═════ DATASET RECORDS
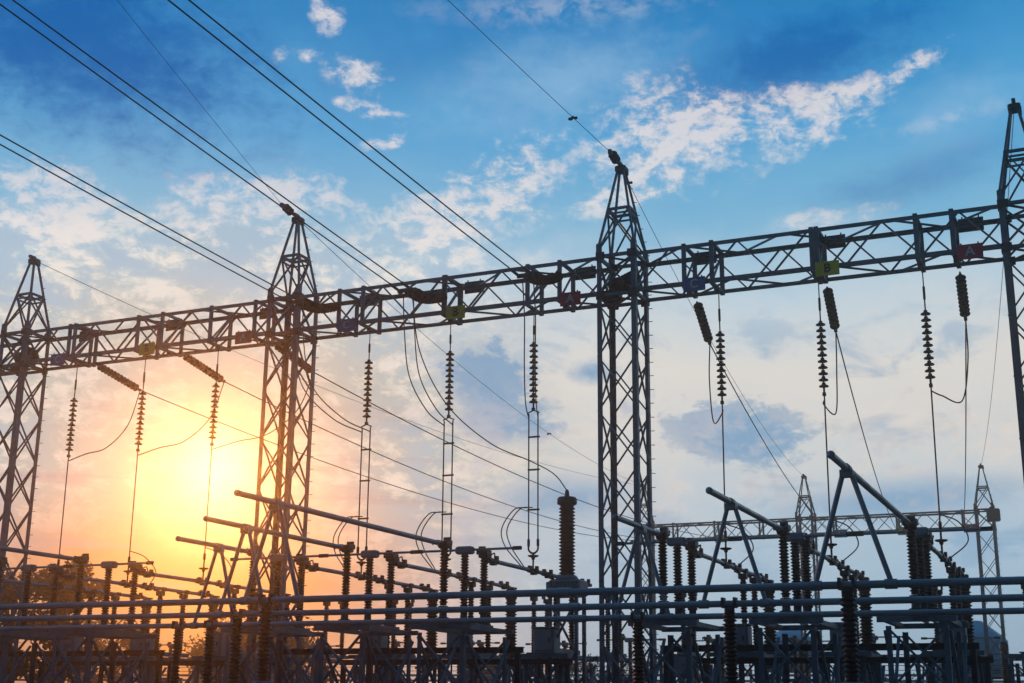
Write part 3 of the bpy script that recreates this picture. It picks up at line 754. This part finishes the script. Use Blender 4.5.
def make_cabinet(x, label):
    t = thing('control_cabinet', label, 'cabinet', (x, 37.6, 3.2), 'grey control cabinets')
    b = MB(); b.bbox((x, 37.6, 3.62), (.66, .5, .74), .035); b.build('body', M['boxgrey'], t)
    b = MB(); b.bbox((x, 37.325, 3.64), (.56, .03, .6), .01); d_ = b.build('door', M['boxgrey'], t)
    MB().box((x + .2, 37.29, 3.64), (.03, .03, .12)).build('handle', M['dark'], d_)
    b = MB(); b.bbox((x, 37.6, 4.01), (.76, .6, .04), .01); b.build('rain_hood', M['boxgrey'], t)
    b = MB(); b.tube([(x - .18, 37.45, 3.25), (x - .18, 37.45, .3)], .03, 6); b.tube([(x + .15, 37.45, 3.25), (x + .15, 37.45, .3)], .025, 6); b.build('conduit', M['darksteel'], t)
    return t
x0 = LX['L'][0]
ct0 = make_ct(x0, 'brown ribbed current transformer ending the left span C line')
pp0 = make_post_pair(x0, 'pair of slim brown posts behind the left span C riser')
s20 = make_stand(x0, 37.4, 40.0, 3.26, 'braced steel stand behind the left span C riser', 'stands behind the risers', .6)
cb0 = make_cabinet(x0 + .02, 'grey control cabinet standing below the left span C riser')
for (s_, i), wname in lineword.items():
    if (s_, i) == ('L', 0): continue
    x = LX[s_][i]
    if (s_, i) != ('M', 2): dup(ct0, (x, 41.5, 0), 'brown ribbed current transformer ending the %s line' % wname)
    dup(pp0, (x, 39, 3.3), 'pair of slim brown posts behind the %s riser' % wname)
    dup(s20, (x, 38.7, 0), 'braced steel stand behind the %s riser' % wname)
    if (s_, i) != ('M', 0) or True: dup(cb0, (x + .02, 37.6, 3.2), 'grey control cabinet standing below the %s riser' % wname)
# a further row of braced stands with slim posts
for (s_, i), wname in lineword.items():
    x = LX[s_][i] + 1.35
    dup(s20, (x, 47.5, .25), 'slim braced stand in the third row, right behind the %s line' % wname, 'third row stands')
    q = dup(pp0, (x, 47.8, 3.55), 'slim brown post pair in the third row, right behind the %s line' % wname, 'third row post pairs')
    if i != 1: dup(cb0, (x + .1, 46.4, 2.75), 'grey cabinet in the third row, right behind the %s line' % wname, 'third row cabinets')
# tall voltage transformer with the curved lead
vx, vy = -15.02, 38.0
t = thing('voltage_transformer', 'tall brown ribbed voltage transformer on a grey tank left of the third tower', 'transformer', (vx, vy, 0))
MB().lathe(sheds(.19, .255, 2.15, 20, .05), (vx, vy, 5.55), (0, 0, 1), 20).build('ribbed_bushing', M['porcelain'], t)
b = MB(); b.lathe([(.2, 0), (.30, .05), (.31, .2), (.26, .26), (.08, .28), (.06, .45), (.03, .5)], (vx, vy, 7.68), (0, 0, 1), 18); b.build('top_cap', M['dark'], t)
b = MB(); b.bbox((vx + .03, vy, 5.18), (1.02, .8, .5), .06); b.lathe([(.36, 0), (.34, .06), (.28, .14)], (vx, vy, 5.43), (0, 0, 1), 18); b.bbox((vx - .5, vy - .2, 5.2), (.1, .3, .34), .02); tk = b.build('oil_tank', M['boxgrey'], t)
b = MB()
for k in range(7): b.box((vx - .36 + k * .13, vy - .42, 5.18), (.03, .03, .4))
b.build('cooling_fin', M['boxgrey'], tk)
b = MB()
for sx in (-1, 1):
    for sy in (-1, 1): b.bar((vx + sx * .42, vy + sy * .32, 0), (vx + sx * .42, vy + sy * .32, 4.93), .1)
for za, zb_ in ((.3, 1.8), (1.8, 3.3), (3.3, 4.8)):
    b.bar((vx - .42, vy - .36, za), (vx + .42, vy - .36, zb_), .06); b.bar((vx + .42, vy - .42, za), (vx - .42, vy - .42, zb_), .06)
b.build('pedestal', M['steel'], t)
a = TEN_END['M', 1] + V((.15, 0, -.05))
jumper([a, V((-18.28, 34.30, 11.95)), V((-17.68, 34.99, 10.42)), V((-16.75, 36.08, 9.40)), V((-15.87, 37.09, 8.97)), V((-15.33, 37.70, 8.63)), V((vx, vy, 8.15))], 'long curved lead from the middle span beam to the tall voltage transformer', .019)

# cross beams tying the stands together
for s_ in 'LMR':
    xa, xb = LX[s_][0] - 1.0, LX[s_][2] + 1.0
    for yy, zz, wn in ((37.2, 3.02, 'under the cabinets of the %s span'), (33.62, 3.2, 'behind the switches of the %s span')):
        t = thing('cross_beam', 'long dark steel beam ' + wn % SPAN[s_], 'beam', ((xa + xb) / 2, yy, zz), 'cross beams')
        b = MB(); b.box(((xa + xb) / 2, yy, zz + .07), (xb - xa, .16, .02)); b.box(((xa + xb) / 2, yy, zz - .07), (xb - xa, .16, .02)); b.box(((xa + xb) / 2, yy, zz), (xb - xa, .03, .118)); b.build('girder', M['darksteel'], t)
        b = MB()
        k = xa + .35
        while k < xb: b.box((k, yy - .06, zz), (.02, .06, .11)); k += .7
        b.build('stiffener', M['darksteel'], t)
        for px_ in (xa + .15, xb - .15): MB().bar((px_, yy, 0), (px_, yy, zz - .085), .13, .13).build('post', M['darksteel'], t)

# ------------------------------------------------------------------ a second bay of switchgear farther back
for k, x in enumerate((-47.5, -43.5, -39.5, -33.5, -29.5, -25.5, -20.6, -17.0, -13.4, -9.8, -6.2)):
    s_ = ('first', 'second', 'third', 'fourth', 'fifth', 'sixth', 'seventh', 'eighth', 'ninth', 'tenth', 'eleventh')[k]
    yy = 60 + (k % 3) * 1.5
    dup(sw0, (x, yy, 3.1), 'distant open disconnect switch, %s from the left in the back row' % s_, 'distant disconnect switches')
    dup(st0, (x, yy, -.62), 'distant braced steel stand, %s from the left in the back row' % s_, 'distant stands')
    if k % 2 == 0:
        dup(ct0, (x + 1.3, yy + 6, -.7), 'distant brown current transformer behind the %s back row switch from left' % s_, 'distant current transformers')

# ------------------------------------------------------------------ fence, tanks, sheds
def fence():
    t = thing('boundary_fence', 'pale railing fence topped with barbed wire far behind the switchgear', 'fence', (-25, 72, 0))
    b = MB(); x = -75.0
    while x <= 20: b.box((x, 72, 1.9), (.12, .12, 3.8)); b.bar((x, 72, 3.8), (x, 71.5, 4.6), .07); x += 3.0
    b.build('post', M['concrete'], t)
    b = MB()
    for zz in (2.9, 3.2, 3.5): b.box((-27.5, 71.9, zz), (95, .05, .13))
    b.build('rail', M['wall'], t)
    b = MB()
    for zz, o in ((3.75, 0), (3.98, .12), (4.22, .26), (4.5, .42)): b.tube([(-75, 71.95 - o, zz), (20, 71.95 - o, zz)], .016, 5)
    b.build('barbed_wire', M['darksteel'], t)
    b = MB(); b.box((-27.5, 72.05, 1.3), (95, .1, 2.6)); b.build('lower_panel', M['darksteel'], t)
fence()
def tank(x, y, z, r, h, label):
    t = thing('water_tank', label, 'tank', (x, y, 0), 'blue tanks')
    MB().lathe([(r * .3, 0), (r * .97, .05), (r, .4), (r, h * .62), (r * .86, h * .72), (r * .35, h), (r * .1, h + .05)], (x, y, z), (0, 0, 1), 24).build('vessel', M['tarp'], t)
    b = MB()
    for k in range(6):
        a = k * math.pi / 3; b.bar((x + r * .85 * math.cos(a), y + r * .85 * math.sin(a), 0), (x + r * .85 * math.cos(a), y + r * .85 * math.sin(a), z + .1), .25)
    b.lathe([(r * 1.02, -.35), (r * 1.02, -.05)], (x, y, z), (0, 0, 1), 24); b.build('support_frame', M['darksteel'], t)
tank(-24.6, 112, 5.1, 2.4, 3.0, 'blue tank low behind the switchgear, left of the right span C riser')
tank(-10.6, 112, 4.6, 2.8, 4.0, 'blue domed tank low at right beside the rightmost far tower')

# ------------------------------------------------------------------ trees
def tree(x, y, h, cw, label, leaf, n=2600, low=.25, name='broadleaf_tree'):
    rnd = random.Random(hash((round(x), round(y))) & 0xffff)
    t = thing(name, label, 'tree', (x, y, 0), 'trees behind the substation')
    tr = MB(); top = V((x + rnd.uniform(-.4, .4), y, h * .72))
    tr.tube([(x, y, 0), V((x, y, 0)).lerp(top, .5) + V((rnd.uniform(-.3, .3), 0, 0)), top], [h * .03, h * .02, h * .008], 8)
    cl = []
    for k in range(16):
        a = rnd.uniform(0, 2 * math.pi); zz = h * rnd.uniform(low + .08, .93); rr = cw * (1 - abs(zz / h - .58) * 1.15) * rnd.uniform(.35, 1)
        c = V((x + rr * math.cos(a), y + rr * math.sin(a) * .8, zz)); cl.append((c, cw * rnd.uniform(.22, .42)))
        s0 = V((x, y, 0)).lerp(top, min(.95, max(.25, zz / h * .85)))
        tr.tube([s0, s0.lerp(c, .5) + V((0, 0, .15)), c], [h * .012, h * .008, h * .003], 5)
    tr.build('trunk', M['bark'], t)
    b = MB(); sz = .12 + h * .008
    for k in range(n):
        c, rr = cl[rnd.randrange(len(cl))]
        d = V((rnd.gauss(0, 1), rnd.gauss(0, 1), rnd.gauss(0, .8))); d = d.normalized() * rr * (rnd.random() ** .45)
        p = c + d; u_ = V((rnd.gauss(0, 1), rnd.gauss(0, 1), rnd.gauss(0, .7))).normalized(); v_ = u_.orthogonal().normalized()
        v_ = Matrix.Rotation(rnd.uniform(0, 6.28), 3, u_) @ v_
        s1 = sz * rnd.uniform(.6, 1.35)
        b._add([p - u_ * s1, p + v_ * s1 * .5, p + u_ * s1, p - v_ * s1 * .45 + u_ * .05], [(0, 1, 2, 3)])
    b.build('crown', M[leaf], t)
tree(-61.5, 68, 11.4, 2.6, 'leafy tree low at left, right one of the pair behind the switches', 'leafB', 5200, .2)
tree(-67.5, 70, 11.4, 3.4, 'leafy tree at the left edge behind the leftmost tower', 'leafB', 6200, .2)
tl = [(-92, 104, 9.6, 'far bushy tree at the left edge behind the bus pipes'), (-84, 100, 9.2, 'far bushy tree left of the leftmost span risers'), (-76, 108, 9.3, 'far bushy tree behind the left span C switch'), (-71, 100, 9.2, 'far bushy tree behind the left span B switch'),
      (-65.5, 96, 8.6, 'far bushy tree under the sun glow behind the left span'), (-60.5, 92, 8.0, 'far bushy tree behind the second tower base'), (-52, 110, 6.6, 'far bushy tree right behind the middle span B cabinet'), (-47.5, 106, 6.4, 'far bushy tree behind the middle span between B and A lines'),
      (-43, 112, 6.3, 'far bushy tree just left of the third tower base'), (-36, 110, 5.9, 'low green tree just right of the third tower base'), (-31, 108, 4.9, 'low green bushy tree behind the right span C line'), (-16, 118, 4.6, 'low green bushy tree between the two blue tanks'), (-3, 116, 4.8, 'low bushy tree at the right photo edge')]
for k, (x, y, h, lb) in enumerate(tl): tree(x, y, h, 4.2 if k < 6 else 3.4 if k < 9 else 2.8, lb, 'leafA' if k % 2 else 'leafB', 4600 if k < 6 else 2400, .05, 'bushy_tree')

# ------------------------------------------------------------------ air
hz = MB(); hz.box((0, 0, 14.0), (850, 850, 30.0)); h_ = hz.build('haze', bpy.data.materials.new('haze')); h_['kind'] = 'stuff'
hm = h_.data.materials[0]; hm.use_nodes = True; t = NT(hm.node_tree); t.n.clear()
pv = t.n.new('ShaderNodeVolumePrincipled'); pv.inputs['Color'].default_value = (1.0, .88, .76, 1); pv.inputs['Density'].default_value = .0018; pv.inputs['Anisotropy'].default_value = .945
mo = t.n.new('ShaderNodeOutputMaterial'); t.l.new(pv.outputs[0], mo.inputs['Volume'])
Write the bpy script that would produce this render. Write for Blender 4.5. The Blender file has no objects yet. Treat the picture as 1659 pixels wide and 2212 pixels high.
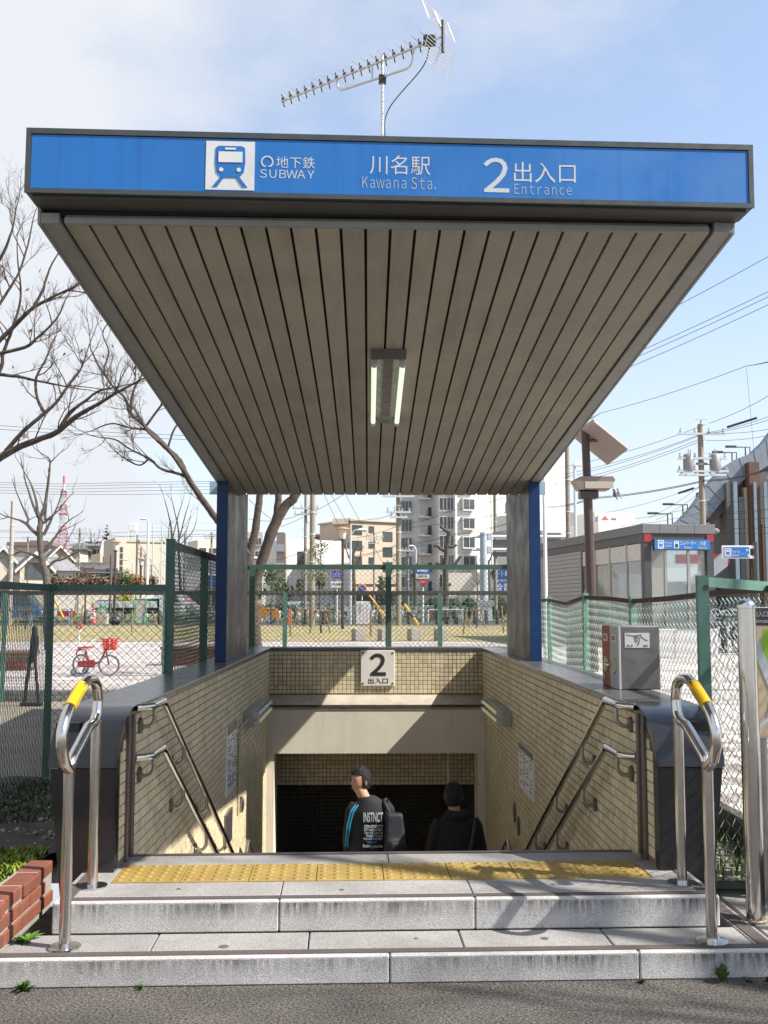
══════════
## [DIRECTIONS]
Note every line above where the string "script" shows up, and copy those lines.

## [RESULT OF THIS EXERCISE]
Write part 3 of the bpy script that recreates this picture. It picks up at line 754. This part finishes the script. Use Blender 4.5.
Write the bpy script that would produce this render. Write for Blender 4.5. The Blender file has no objects yet. Treat the picture as 1659 pixels wide and 2212 pixels high.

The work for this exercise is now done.